Emanuel rewarded Burns for his loyalty by making him chairman of the City Council’s Education Committee, which has an annual budget of $205,609. Burns had already played a key role on the mayoral commission that recommendedraising Chicago’s minimum wage to $13 an hour by 2019.

He, also a proponent of Emanuel’s ethics and education agendas, became embroiled in a huge fight with community groups over the future of Dyett High School.

Burns forged his political alliance with Emanuel before the unrelenting furor over Emanuel’s handling of the Laquan McDonald shooting video.

Now, African-American elected officials viewed as close to the mayor are likely to face a backlash among black voters who no longer trust the mayor and are not inclined to give him a third chance.

That puts Burns, a former state representative who aspired to run for Congress, in a political box he needed to get out of.

A City Council colleague, who asked to not be named, said Burns’ abrupt decision to call it quits had more to do with the fact that he was a bad fit as a Chicago alderman.

“He hated the job. He just didn’t like being alderman. He always thought he was too smart and too good to be alderman,” the colleague said.

Although Burns championed the mayor’s ethics reforms, he found himself on the other side of the issue last month.

During committee debate on a long-stalled ordinance that would empower Inspector General Joe Ferguson to investigate aldermen and City Council employees, it was Burns who dared to caution his colleagues about the political downside.

“We tell people `yes’ or `no.’ And sometimes when you tell people `no’ … you could anger those people and they could file complaints and … abuse, unfortunately, the ethics process to harass and to seek retaliation against an alderman for a decision they did not appreciate,” Burns said then.

Ald. Pat O’Connor (40th), Emanuel’s floor leader, responded to those concerns by creating a “working committee” to entertain possible changes to make aldermen feel more comfortable with Ferguson and his successors.

Burns is one of the members.

Downtown Ald. Brendan Reilly (42nd) wants Emanuel to scrap plans to regulate and tax the burgeoning home-sharing industry in favor of enforcing the 2010 vacation rental ordinance that Reilly spent two years negotiating, only to have it largely ignored.

Asked Monday how he feels about Burns joining the website that serves as a vehicle for homeowners to rent out their homes, Reilly said, “I wish him well in his new endeavor and hope he’ll use his new position to ensure Airbnb comes into compliance with the Nightly Vacation Rental Ordinance that’s currently on the books.”

In an emailed statement, Emanuel congratulated Burns on what the mayor called “this new chapter in his life” and said he would “certainly miss him” in the City Council.

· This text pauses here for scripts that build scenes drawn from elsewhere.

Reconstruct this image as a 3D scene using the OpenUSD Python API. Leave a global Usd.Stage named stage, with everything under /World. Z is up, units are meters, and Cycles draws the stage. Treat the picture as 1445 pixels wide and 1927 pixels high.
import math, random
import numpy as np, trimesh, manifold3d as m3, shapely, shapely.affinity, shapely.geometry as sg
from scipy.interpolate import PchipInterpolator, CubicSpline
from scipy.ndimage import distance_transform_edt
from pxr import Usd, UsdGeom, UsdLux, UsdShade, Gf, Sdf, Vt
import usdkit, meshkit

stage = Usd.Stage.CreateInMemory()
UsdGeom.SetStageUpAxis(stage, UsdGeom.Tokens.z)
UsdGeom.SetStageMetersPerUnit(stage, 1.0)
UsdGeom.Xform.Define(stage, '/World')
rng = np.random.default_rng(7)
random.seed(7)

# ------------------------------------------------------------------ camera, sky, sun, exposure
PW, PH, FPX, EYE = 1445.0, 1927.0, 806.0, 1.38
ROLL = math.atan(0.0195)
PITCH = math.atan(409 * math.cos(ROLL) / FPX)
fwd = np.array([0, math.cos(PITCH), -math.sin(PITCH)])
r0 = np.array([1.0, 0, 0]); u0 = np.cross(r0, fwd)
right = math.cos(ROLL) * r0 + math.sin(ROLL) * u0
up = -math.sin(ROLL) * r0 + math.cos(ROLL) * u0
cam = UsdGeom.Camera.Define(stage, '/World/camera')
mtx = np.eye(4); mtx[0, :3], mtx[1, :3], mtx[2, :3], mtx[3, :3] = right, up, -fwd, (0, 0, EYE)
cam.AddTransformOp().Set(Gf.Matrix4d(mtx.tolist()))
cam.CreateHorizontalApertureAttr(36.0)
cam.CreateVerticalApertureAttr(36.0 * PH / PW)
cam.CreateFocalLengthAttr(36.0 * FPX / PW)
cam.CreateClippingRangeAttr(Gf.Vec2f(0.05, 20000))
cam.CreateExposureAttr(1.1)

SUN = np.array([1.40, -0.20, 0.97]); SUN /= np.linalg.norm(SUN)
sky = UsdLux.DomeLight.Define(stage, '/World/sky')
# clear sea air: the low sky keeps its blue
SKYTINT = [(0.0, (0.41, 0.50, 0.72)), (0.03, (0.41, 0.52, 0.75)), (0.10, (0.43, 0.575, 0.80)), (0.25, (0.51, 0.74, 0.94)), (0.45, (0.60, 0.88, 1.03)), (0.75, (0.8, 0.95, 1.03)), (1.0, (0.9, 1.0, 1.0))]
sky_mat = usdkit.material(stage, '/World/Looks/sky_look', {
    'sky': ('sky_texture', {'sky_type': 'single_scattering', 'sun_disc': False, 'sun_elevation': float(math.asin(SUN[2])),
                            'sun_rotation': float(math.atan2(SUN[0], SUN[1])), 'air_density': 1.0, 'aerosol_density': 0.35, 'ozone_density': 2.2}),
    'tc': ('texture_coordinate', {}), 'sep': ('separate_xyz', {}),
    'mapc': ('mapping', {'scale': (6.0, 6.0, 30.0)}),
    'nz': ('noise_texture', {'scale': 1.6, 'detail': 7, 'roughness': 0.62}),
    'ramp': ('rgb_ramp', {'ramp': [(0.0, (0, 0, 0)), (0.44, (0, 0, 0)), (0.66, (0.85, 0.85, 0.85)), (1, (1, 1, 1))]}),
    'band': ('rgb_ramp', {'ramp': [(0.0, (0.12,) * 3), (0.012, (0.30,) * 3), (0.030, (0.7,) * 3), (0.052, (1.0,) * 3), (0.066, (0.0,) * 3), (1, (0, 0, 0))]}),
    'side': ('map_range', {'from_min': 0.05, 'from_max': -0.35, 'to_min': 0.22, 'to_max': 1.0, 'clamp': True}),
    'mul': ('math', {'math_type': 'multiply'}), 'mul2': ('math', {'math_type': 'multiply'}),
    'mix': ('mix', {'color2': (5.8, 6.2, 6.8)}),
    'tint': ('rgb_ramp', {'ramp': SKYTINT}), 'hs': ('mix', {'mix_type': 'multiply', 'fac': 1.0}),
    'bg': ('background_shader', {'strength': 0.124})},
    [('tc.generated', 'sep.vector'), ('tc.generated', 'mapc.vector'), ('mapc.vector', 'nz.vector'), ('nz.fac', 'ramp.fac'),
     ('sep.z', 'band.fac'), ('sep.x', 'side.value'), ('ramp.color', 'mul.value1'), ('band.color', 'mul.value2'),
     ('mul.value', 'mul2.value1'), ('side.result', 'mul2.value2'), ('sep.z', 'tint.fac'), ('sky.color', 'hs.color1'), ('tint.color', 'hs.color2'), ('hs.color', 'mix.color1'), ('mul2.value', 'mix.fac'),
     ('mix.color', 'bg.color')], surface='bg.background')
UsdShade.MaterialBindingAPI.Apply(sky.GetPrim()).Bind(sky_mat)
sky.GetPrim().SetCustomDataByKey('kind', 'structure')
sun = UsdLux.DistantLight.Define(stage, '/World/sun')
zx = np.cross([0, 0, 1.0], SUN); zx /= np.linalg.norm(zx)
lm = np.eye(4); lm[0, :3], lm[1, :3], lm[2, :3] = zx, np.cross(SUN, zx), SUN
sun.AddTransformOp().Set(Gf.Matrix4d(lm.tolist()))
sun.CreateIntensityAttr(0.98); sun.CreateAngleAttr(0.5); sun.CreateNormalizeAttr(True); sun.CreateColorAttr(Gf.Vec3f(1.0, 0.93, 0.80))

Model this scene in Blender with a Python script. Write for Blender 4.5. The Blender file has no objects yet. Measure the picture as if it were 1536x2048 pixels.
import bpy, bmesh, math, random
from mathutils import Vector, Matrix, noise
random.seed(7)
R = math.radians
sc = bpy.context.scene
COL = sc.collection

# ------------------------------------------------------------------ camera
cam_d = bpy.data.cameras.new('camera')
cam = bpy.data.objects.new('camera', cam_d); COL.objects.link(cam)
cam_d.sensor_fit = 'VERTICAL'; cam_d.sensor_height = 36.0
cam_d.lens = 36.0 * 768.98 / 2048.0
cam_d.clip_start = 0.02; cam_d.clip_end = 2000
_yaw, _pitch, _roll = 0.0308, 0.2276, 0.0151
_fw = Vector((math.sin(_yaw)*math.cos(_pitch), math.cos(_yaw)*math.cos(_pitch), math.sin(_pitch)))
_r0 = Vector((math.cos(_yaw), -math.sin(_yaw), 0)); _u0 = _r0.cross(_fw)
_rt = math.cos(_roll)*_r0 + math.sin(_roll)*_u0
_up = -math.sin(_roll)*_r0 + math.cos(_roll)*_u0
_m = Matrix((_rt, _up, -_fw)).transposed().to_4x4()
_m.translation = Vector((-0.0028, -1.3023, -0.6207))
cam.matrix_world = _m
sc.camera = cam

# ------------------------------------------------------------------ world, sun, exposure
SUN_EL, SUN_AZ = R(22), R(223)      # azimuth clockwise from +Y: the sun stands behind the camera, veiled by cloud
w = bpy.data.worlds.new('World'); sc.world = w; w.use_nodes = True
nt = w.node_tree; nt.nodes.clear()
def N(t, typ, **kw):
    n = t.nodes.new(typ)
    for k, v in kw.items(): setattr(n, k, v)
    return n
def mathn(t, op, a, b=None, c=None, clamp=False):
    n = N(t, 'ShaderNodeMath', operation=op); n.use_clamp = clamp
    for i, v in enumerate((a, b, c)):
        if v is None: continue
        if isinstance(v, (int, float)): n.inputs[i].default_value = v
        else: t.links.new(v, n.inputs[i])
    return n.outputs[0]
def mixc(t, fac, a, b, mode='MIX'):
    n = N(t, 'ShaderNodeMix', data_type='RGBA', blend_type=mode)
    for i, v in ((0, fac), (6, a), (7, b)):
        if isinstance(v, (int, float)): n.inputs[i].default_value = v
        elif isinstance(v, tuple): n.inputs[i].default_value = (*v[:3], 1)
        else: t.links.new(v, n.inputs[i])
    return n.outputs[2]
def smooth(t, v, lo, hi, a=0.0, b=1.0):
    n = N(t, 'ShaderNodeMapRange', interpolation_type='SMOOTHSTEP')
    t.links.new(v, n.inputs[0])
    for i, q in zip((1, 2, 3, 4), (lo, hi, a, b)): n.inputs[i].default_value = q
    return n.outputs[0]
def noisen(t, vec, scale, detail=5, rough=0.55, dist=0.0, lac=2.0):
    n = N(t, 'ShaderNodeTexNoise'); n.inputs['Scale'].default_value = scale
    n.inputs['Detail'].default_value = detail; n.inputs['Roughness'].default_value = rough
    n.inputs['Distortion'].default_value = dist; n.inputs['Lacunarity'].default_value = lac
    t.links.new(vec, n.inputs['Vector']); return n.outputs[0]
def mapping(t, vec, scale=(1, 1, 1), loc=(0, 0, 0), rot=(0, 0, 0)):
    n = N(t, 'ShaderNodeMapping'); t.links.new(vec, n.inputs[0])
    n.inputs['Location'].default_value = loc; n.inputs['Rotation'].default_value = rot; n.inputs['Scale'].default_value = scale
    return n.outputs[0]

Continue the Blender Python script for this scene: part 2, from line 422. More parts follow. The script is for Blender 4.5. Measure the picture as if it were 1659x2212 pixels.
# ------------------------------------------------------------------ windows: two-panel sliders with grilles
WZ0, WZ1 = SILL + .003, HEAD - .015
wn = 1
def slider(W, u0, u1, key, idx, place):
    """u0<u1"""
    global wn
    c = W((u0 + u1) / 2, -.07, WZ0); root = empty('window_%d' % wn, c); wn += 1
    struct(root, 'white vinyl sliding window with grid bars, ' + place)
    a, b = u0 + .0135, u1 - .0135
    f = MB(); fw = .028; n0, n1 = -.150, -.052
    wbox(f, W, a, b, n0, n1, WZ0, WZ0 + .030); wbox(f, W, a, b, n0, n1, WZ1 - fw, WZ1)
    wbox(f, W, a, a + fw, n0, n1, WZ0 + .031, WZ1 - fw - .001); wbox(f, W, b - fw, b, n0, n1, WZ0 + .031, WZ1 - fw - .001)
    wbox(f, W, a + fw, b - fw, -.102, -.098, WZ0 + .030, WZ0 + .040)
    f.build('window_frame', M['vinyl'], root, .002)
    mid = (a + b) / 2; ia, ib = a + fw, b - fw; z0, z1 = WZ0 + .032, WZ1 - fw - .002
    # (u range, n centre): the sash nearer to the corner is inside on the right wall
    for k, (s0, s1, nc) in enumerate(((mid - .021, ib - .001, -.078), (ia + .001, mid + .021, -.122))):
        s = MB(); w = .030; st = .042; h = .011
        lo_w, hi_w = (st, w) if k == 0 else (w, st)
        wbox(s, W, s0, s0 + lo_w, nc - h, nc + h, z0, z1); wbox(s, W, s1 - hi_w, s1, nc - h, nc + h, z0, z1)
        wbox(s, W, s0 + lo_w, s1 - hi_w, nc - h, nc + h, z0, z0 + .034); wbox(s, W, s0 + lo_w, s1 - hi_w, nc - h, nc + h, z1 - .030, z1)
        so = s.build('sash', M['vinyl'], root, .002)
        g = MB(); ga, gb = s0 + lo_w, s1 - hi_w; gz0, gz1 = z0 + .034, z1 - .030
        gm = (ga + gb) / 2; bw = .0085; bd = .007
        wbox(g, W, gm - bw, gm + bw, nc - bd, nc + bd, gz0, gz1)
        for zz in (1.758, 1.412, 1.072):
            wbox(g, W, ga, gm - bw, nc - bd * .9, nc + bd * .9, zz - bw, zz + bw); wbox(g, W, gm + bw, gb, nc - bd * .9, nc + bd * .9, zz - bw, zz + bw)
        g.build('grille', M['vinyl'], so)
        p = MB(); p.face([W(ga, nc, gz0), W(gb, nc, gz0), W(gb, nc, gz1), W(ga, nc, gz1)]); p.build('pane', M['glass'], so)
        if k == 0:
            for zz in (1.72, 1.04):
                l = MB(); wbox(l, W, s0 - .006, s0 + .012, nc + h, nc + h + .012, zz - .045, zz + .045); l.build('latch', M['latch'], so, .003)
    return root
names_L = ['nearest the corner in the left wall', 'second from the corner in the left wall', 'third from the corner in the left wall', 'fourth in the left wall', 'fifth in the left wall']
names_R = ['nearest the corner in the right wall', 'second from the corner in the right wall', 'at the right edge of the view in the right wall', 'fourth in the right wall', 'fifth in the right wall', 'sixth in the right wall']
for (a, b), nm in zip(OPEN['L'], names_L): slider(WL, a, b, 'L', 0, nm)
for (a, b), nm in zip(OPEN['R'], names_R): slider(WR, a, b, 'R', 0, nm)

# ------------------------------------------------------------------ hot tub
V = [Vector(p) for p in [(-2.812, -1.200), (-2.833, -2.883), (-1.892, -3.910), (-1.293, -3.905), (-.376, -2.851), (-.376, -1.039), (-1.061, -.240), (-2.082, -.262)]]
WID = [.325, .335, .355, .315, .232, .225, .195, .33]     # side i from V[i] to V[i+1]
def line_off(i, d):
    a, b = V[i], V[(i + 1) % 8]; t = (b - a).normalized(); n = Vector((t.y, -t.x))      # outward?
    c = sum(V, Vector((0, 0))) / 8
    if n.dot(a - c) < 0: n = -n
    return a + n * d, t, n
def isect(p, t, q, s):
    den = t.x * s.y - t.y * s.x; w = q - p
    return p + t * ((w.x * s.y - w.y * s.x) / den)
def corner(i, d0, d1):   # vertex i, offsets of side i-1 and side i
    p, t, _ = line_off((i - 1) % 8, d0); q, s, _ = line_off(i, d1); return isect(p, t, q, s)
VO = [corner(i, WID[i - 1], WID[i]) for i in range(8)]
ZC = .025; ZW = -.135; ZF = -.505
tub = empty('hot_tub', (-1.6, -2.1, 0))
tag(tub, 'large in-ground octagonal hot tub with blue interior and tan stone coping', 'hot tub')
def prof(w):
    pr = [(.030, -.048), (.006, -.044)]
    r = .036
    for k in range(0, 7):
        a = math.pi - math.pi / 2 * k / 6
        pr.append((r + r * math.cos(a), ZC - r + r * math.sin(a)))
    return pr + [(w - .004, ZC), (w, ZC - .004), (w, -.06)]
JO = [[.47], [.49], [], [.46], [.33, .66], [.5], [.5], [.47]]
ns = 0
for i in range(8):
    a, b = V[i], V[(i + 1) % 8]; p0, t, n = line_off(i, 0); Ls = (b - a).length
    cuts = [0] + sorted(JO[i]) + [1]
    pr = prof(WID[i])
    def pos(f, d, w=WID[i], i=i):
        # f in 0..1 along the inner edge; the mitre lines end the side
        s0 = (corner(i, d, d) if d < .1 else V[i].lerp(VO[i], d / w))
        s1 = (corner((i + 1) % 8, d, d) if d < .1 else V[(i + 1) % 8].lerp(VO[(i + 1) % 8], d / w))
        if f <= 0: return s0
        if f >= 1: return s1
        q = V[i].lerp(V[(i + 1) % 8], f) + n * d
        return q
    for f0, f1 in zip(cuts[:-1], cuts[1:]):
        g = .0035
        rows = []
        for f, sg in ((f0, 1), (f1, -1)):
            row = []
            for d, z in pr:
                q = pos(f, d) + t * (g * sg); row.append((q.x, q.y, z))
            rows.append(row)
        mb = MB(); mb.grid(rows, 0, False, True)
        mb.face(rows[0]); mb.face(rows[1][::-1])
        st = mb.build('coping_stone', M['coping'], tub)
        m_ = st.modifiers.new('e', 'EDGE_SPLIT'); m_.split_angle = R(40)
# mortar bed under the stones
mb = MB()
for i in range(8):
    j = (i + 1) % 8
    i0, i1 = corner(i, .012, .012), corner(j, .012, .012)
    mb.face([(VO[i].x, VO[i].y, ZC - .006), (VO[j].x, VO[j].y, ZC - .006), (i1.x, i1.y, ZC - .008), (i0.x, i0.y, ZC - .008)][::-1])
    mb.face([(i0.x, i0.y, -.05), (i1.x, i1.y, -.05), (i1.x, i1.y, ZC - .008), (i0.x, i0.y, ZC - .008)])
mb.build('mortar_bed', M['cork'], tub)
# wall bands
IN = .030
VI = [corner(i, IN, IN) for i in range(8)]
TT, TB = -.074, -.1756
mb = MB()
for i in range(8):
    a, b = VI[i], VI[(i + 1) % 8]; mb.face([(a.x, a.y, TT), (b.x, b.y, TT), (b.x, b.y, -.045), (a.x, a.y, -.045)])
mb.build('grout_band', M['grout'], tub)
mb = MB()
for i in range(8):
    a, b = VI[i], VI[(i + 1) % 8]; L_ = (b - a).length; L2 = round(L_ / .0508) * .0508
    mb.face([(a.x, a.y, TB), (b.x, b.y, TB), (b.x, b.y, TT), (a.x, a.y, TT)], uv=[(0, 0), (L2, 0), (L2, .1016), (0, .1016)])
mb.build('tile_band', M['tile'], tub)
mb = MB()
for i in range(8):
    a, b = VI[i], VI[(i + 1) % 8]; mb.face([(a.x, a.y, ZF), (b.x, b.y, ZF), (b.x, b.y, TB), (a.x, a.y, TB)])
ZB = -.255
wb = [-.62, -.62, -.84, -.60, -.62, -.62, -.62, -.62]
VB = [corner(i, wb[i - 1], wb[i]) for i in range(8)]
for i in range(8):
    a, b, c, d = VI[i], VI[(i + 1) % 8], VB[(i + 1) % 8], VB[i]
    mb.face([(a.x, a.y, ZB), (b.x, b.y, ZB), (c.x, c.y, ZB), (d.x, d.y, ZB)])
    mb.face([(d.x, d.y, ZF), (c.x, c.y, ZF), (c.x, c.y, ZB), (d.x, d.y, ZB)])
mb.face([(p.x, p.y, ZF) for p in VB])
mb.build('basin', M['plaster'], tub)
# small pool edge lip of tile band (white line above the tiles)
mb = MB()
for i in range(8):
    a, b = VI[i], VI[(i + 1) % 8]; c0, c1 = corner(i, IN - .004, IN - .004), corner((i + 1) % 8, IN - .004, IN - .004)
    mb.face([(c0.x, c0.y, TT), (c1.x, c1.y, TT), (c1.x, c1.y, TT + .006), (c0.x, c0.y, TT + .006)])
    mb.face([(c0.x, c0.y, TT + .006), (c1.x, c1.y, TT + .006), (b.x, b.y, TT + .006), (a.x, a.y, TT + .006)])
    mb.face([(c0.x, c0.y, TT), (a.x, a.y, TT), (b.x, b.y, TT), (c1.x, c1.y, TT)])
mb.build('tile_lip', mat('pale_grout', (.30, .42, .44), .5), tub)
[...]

“He has spent the last five years advocating for better public schools, attracting new business and improving the economy in the 4th Ward. He has also helped to increase transparency, efficiency, and accountability in city government,” the mayor was quoted as saying.

“He can leave City Hall knowing he has helped to improve his community, and that he had a part in working to right Chicago’s finances. I thank him for his time and commitment to public service.”

Emanuel vowed to use the “same open and transparent process” to find a replacement for Burns that he has used to fill prior City Council vacancies.

“Any resident of the ward will be able to apply, and a commission of local leaders will help determine the finalists,” the mayor said.